** Start of DATA SECTION **
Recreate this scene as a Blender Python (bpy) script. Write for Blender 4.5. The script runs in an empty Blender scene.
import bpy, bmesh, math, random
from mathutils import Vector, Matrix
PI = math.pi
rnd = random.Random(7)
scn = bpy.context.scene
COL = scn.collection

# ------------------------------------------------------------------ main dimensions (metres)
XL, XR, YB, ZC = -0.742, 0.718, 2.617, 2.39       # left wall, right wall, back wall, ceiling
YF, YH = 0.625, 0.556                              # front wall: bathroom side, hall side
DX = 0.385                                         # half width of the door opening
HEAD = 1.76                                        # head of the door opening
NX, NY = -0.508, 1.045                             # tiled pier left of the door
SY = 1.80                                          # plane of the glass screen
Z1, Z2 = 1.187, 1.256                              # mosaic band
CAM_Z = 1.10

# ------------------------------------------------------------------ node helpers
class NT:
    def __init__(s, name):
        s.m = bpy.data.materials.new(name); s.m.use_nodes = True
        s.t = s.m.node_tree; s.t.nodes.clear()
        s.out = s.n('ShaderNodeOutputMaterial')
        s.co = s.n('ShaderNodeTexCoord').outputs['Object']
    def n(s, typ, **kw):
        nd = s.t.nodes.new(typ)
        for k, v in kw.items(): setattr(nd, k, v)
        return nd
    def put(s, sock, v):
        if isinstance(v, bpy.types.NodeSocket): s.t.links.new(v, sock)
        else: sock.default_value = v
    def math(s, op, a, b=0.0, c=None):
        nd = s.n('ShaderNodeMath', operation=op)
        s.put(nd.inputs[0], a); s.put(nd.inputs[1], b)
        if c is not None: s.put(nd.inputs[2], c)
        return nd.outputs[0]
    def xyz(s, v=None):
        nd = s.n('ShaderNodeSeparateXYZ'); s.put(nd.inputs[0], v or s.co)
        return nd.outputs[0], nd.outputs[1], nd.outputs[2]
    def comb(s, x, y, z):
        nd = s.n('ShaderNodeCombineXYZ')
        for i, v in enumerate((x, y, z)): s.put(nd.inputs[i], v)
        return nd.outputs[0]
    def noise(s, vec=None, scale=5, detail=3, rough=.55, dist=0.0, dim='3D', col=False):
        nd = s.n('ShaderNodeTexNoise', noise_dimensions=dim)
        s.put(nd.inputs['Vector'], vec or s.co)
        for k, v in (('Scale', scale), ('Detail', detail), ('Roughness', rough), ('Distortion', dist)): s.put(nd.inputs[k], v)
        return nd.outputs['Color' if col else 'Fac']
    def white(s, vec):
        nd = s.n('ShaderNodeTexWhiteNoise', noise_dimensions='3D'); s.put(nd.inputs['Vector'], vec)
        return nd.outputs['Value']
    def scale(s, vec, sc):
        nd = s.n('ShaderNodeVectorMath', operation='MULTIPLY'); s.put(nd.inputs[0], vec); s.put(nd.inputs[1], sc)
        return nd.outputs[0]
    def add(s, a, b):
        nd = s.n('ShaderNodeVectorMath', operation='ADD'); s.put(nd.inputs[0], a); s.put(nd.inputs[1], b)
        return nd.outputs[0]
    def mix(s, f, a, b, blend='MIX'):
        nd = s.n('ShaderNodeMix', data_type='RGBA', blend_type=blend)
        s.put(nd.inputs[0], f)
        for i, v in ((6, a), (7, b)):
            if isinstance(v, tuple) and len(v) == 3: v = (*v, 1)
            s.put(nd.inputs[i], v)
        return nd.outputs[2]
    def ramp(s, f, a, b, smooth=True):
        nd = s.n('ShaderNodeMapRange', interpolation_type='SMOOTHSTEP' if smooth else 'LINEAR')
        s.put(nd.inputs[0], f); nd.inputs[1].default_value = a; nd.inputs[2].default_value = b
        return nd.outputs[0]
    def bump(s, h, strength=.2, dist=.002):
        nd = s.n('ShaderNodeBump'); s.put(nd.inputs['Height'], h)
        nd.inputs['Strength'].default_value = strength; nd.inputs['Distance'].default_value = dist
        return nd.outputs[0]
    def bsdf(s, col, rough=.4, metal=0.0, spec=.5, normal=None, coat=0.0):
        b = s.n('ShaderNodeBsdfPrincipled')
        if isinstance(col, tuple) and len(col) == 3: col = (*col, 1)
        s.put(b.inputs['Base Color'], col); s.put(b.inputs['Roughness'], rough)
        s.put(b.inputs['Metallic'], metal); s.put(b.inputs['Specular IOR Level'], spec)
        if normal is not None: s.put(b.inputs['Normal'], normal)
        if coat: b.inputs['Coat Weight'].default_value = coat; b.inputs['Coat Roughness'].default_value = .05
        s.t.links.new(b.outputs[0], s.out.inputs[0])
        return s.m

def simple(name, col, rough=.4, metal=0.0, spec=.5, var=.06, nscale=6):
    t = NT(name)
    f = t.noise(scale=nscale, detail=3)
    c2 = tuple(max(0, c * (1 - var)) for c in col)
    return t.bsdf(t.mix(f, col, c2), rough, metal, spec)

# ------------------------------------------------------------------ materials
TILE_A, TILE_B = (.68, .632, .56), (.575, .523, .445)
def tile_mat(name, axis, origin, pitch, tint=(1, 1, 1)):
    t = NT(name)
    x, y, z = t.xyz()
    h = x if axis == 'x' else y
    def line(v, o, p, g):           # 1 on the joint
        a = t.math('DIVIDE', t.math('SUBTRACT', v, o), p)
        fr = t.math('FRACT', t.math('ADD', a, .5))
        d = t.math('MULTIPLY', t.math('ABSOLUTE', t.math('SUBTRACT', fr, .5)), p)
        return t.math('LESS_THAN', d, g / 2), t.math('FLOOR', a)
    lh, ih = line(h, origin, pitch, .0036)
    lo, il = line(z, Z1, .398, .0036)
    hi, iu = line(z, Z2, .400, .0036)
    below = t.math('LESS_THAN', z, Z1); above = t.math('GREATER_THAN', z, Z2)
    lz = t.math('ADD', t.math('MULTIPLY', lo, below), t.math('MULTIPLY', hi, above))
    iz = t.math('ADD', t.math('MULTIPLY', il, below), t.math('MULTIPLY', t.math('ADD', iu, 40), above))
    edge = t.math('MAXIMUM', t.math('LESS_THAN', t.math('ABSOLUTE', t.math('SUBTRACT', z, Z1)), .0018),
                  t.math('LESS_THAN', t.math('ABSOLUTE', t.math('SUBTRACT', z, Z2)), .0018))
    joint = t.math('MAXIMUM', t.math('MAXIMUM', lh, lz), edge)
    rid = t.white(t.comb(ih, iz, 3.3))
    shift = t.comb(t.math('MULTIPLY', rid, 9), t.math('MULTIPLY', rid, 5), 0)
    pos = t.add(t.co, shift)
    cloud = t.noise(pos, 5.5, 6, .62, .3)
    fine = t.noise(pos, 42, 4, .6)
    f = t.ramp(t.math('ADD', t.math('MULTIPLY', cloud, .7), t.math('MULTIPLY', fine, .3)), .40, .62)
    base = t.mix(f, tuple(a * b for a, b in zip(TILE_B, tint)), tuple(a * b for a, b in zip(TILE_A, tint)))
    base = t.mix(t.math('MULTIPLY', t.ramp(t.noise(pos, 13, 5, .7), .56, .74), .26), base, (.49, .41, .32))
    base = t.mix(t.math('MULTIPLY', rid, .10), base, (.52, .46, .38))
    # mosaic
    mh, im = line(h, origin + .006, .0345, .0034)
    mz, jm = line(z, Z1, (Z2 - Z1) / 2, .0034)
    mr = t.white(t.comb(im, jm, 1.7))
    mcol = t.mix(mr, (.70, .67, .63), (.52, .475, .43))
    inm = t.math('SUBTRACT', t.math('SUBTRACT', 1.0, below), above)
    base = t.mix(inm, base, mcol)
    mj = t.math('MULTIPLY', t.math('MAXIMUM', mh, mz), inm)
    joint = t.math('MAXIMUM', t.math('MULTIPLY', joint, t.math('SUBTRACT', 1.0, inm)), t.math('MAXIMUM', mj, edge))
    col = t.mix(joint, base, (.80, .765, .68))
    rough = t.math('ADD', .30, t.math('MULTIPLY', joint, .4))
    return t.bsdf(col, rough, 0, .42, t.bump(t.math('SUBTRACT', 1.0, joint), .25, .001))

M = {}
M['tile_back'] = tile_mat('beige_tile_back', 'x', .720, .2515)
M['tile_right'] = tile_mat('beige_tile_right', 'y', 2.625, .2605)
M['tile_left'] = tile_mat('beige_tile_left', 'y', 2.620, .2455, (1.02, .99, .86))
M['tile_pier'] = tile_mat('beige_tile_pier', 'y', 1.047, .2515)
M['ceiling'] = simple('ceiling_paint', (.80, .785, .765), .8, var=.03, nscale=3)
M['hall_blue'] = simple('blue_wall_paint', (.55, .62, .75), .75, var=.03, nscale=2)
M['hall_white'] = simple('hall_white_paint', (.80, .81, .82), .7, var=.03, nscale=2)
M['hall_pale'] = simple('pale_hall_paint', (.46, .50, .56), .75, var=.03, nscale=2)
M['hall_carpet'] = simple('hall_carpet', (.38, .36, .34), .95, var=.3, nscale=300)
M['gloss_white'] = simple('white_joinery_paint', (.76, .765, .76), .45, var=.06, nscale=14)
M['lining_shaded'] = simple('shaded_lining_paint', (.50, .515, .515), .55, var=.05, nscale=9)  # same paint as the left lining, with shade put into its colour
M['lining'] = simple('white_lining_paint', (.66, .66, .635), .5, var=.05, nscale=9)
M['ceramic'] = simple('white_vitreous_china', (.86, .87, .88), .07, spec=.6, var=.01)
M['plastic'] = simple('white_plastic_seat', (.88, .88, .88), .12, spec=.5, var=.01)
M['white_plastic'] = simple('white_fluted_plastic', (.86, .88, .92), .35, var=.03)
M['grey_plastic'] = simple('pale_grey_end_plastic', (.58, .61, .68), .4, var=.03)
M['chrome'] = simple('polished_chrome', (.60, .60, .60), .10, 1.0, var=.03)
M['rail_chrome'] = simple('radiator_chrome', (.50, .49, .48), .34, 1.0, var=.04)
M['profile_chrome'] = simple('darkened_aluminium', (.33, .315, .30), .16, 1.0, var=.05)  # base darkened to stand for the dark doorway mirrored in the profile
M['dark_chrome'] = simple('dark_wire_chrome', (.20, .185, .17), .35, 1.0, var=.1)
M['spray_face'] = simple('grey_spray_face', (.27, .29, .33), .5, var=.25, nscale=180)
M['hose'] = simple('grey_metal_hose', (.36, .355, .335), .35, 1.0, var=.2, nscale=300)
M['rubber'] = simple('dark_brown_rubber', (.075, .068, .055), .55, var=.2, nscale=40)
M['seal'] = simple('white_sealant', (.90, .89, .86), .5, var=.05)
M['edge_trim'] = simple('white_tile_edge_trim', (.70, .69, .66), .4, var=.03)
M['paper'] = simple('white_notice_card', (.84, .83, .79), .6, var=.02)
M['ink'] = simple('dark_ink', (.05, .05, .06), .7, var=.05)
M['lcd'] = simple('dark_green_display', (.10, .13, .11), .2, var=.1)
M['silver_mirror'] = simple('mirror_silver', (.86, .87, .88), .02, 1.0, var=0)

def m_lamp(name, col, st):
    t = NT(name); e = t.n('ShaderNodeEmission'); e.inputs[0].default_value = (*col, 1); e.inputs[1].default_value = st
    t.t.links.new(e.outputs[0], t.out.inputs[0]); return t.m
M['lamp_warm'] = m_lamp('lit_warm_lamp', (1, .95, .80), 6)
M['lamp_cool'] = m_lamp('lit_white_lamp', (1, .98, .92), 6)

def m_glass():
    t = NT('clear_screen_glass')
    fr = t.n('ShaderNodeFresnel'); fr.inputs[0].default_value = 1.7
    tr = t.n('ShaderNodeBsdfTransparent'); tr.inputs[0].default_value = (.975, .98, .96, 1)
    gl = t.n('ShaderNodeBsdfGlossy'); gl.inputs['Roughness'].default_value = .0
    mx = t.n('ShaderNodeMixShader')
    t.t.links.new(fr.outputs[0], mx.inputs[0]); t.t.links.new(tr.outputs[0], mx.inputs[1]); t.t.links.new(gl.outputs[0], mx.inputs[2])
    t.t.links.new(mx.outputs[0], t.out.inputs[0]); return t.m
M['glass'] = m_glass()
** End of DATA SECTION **
INSTRUCTIONS FOR THE TASK: Looking at the material above, please copy exactly every line from its first line through the line containing "COL = scn.collection", with both ends included and nothing else.

FULL ANSWER:
Recreate this scene as a Blender Python (bpy) script. Write for Blender 4.5. The script runs in an empty Blender scene.
import bpy, bmesh, math, random
from mathutils import Vector, Matrix
PI = math.pi
rnd = random.Random(7)
scn = bpy.context.scene
COL = scn.collection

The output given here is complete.